"Todas las familias felices se parecen unas a otras; pero cada familia infeliz tiene un motivo especial para sentirse desgraciada". Así empieza a contar Tolstoi la historia de Ana Karenina. Quizás la frase pudiera servir de introducción, o al menos como epígrafe, a la hora de narrar la historia política contemporánea de América Latina.
Todas las familias felices se parecen unas a otras. La del guatemalteco Álvaro Colom y su esposa Sandra Torres, oportunamente divorciados para que ella pudiera aspirar sin inhabilidades ni remordimientos a la presidencia de su país. La de Néstor Kirchner y su viuda, heredera alegre del capital político de su esposo y quien sueña quizás con que algún día habrán de aprovecharlo sus retoños, Máximo y Florencia (que por ahora gozan, por lo menos, del capital económico labrado con hábil esmero por sus progenitores). La de las infantas Rosa Virginia y Maria Gabriela, hijas del fallecido comandante eterno (¡vaya el oxímoron!), y dichosas usufructuarias de La Casona, a la que convirtieron, como dicen algunos, en "sala de festejos" con cargo a la Nación venezolana. La de Daniel Ortega y Rosario Murillo, recientemente unidos en matrimonio electoral, incluyendo al promisorio asesor para las inversiones del Gobierno de Nicaragua (y también de la familia), Laureano Ortega Murillo; aunque de pronto no a Zoilamérica Narváez Murillo, que en 1998 denunció a su padrastro por abuso sexual y agresiones físicas, en una causa que la justicia nicaragüense declaró prescrita años después, para tranquilidad de quien luego fuera merecidamente acreedor del Premio Internacional Gadafi de Derechos Humanos.

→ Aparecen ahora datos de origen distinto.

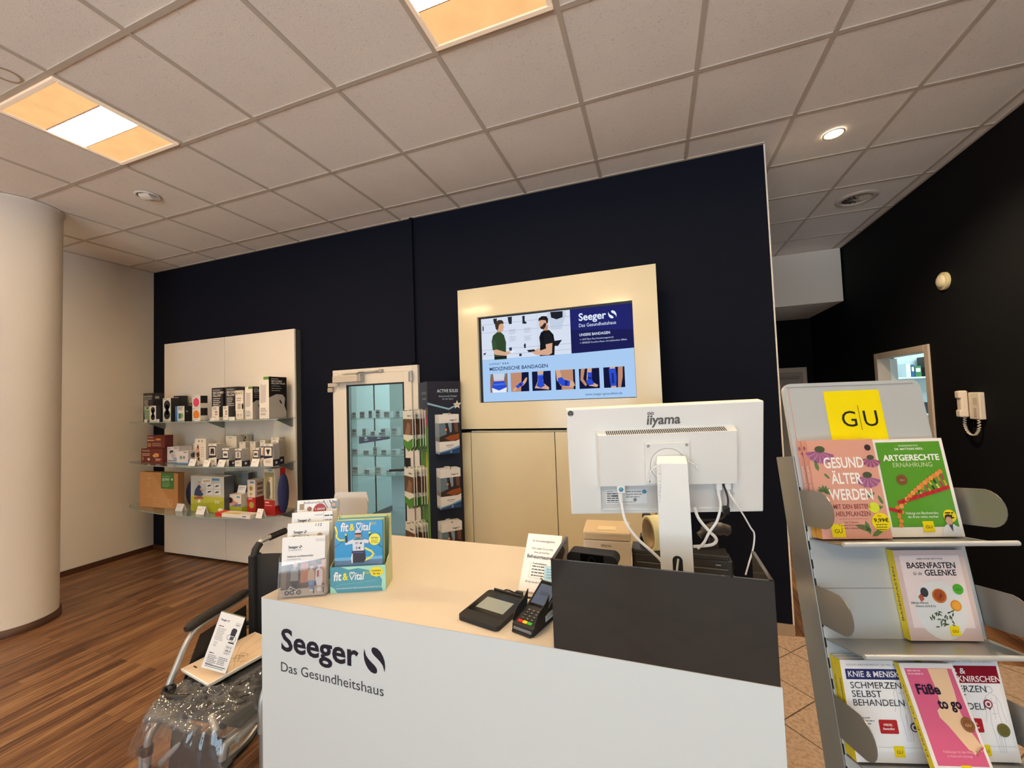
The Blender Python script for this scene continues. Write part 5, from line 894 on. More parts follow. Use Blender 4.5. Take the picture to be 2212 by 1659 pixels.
# ---- signature pad
t = thing('signature_pad', 'black signature pad with grey display on the counter', 'signature pad', (-.138, -2.150, CZ), R(-13))
mb = MB(); ol = rrect(-.068, -.078, .136, .156, .012); mb.prism(ol, .012, M_BLACKM, Fr((0, 0, 0.0005)), smooth_side=True); top = [(x, y, .0126 + (y + .078) * .055) for x, y in ol]; n = len(ol)
mb.add([(x, y, .0125) for x, y in ol] + top, [(i, (i + 1) % n, n + (i + 1) % n, n + i) for i in range(n)] + [tuple(range(n, 2 * n))], M_BLACKM); mb.build('case', t)
Tf = Fr((0, 0, .0126 + .078 * .055 + .0002), (1, 0, 0), (0, 1, .055))
mb = MB(); pr = Pr(mb, Tf, .0004); pr.rect(-.062, -.038, .124, .10, P('#0d0d0e', .15), 1); mb.build('glass_face', t)
mb = MB(); pr = Pr(mb, Tf, .0008); pr.rect(-.046, -.022, .094, .06, mat('lcd_grey', '#8d9493', .2), 1); mb.build('display', t)
mb = MB(); mb.tube([(-.05, .08, .024), (.05, .08, .024)], .004, M_BLACK, 8); mb.build('pen_tray', t)
mb = MB(); mb.tube(smooth_path([(-.028, .079, .016), (-.02, .10, .02), (.0, .112, .012), (.03, .115, .006), (.06, .12, .005), (.085, .10, .02), (.075, .075, .028)]), .0022, M_BLACK, 6); mb.box(.005, .03, .108, .122, .003, .017, M_BLACK, .003); mb.build('cable', t)
# ---- card terminal
t = thing('card_terminal', 'black card terminal with coloured keys beside the signature pad', 'card terminal', (0.0, -2.150, CZ), R(-17))
mb = MB(); prof = [(-.082, .0), (.07, .0), (.085, .055), (.07, .075), (-.012, .035), (-.08, .018)]; mb.prism(prof, .066, M_BLACKM, Fr((-.033, 0, .001), (0, 1, 0), (0, 0, 1))); mb.build('case', t)
kf = Fr((-.033, -.08, .0193), (1, 0, 0), (0, .068, .017)); mb = MB()
for r_ in range(4):
    for c_ in range(3):
        x, y = .012 + c_ * .0145, .022 + r_ * .0105; mb.prism(rrect(x, y, .012, .0075, .0015, 2), .0015, P('#2e2e30', .5), kf, .0003); Pr(mb, kf, .001).text(str(min(9, 1 + (3 - r_) * 3 + c_)) if r_ else '*0#'[c_], x + .006, y + .002, .0045, M_PAPER, 2, w=.002, align='c')
mb.build('keypad', t); 
for k, (cc, nm) in enumerate((('#d8262e', 'red'), ('#e9c21f', 'yellow'), ('#3fa53a', 'green'))):
    mb = MB(); mb.prism(rrect(.0105 + k * .0150, .009, .0135, .0085, .0015, 2), .0018, P(cc, .4), kf, .0003); mb.build('key', t, label=nm + ' key')
sf = Fr((-.033, -.012, .0363), (1, 0, 0), (0, .082, .040)); mb = MB(); pr = Pr(mb, sf, .0004); pr.rect(.003, .004, .06, .083, P('#101013', .12), 1); pr.rect(.007, .012, .052, .066, mat('terminal_lcd', '#4e5d78', .15), 2); pr.text('Bereit', .02, .05, .007, P('#1d2436'), 3, w=.024); pr.lines(.016, .044, .03, 1, .01, .002, P('#1d2436'), 3); mb.build('display', t)
for s in (-1, 1):
    mb = MB(); x = s * .0345; mb.prism([(-.075, .018), (-.01, .03), (.0, .075), (-.02, .06), (-.055, .048), (-.075, .03)], .0025, M_BLACKM, Fr((x - .00125, 0, .002), (0, 1, 0), (0, 0, 1))); mb.build('privacy_wing', t)
mb = MB(); mb.box(-.028, .028, -.0835, -.080, .006, .013, P('#77787a', .4), .001); mb.box(-.03, .03, -.09, -.082, .001, .006, M_BLACK, .002); mb.build('card_slot', t)
mb = MB(); mb.box(.0331, .0336, -.02, .03, .012, .03, M_PAPER); Pr(mb, Fr((.0336, -.02, .012), (0, 1, 0), (0, 0, 1))).lines(.004, .012, .04, 2, .006, .002, M_GREYTXT, 1); mb.build('sticker', t)
mb = MB(); mb.tube(smooth_path([(-.02, .078, .03), (-.03, .095, .045), (-.055, .104, .03), (-.03, .108, .022), (.0, .108, .035), (.035, .105, .05), (.0655, .10, .06)]), .0022, M_BLACK, 6); mb.tube(smooth_path([(-.052, .103, .03), (-.05, .1, .06), (-.058, .10, .062)]), .0015, M_BLACK, 5); mb.build('cable', t)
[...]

Pero cada familia infeliz tiene un motivo especial para sentirse desgraciada. A los Colom Torres, les frustró el sueño de la perpetuación en el poder el cómico Morales. A la viuda de Kirchner y a sus vástagos los viene cercando la justicia argentina, y al paso que van, no hallarán refugio ni en El Calafate. Las jóvenes Chávez, una de las cuales se entretiene en Nueva York jugando a diplomática, discretamente asisten al descalabro revolucionario que tarde o temprano les pasará tambien factura a ellas (y no solo por concepto de cánones vencidos). Y aunque los Ortega Murillo tengan por seguro que no hay cómo perder, ni en los negocios, ni en el faraónico canal, ni en los tribunales, ni en la farsa de noviembre, saben bien que su felicidad (como la de todos los de su ralea) pende siempre de un hilo, el delicado hilo de la historia... Y que como todos los demás, hallarán tarde o temprano su desgracia.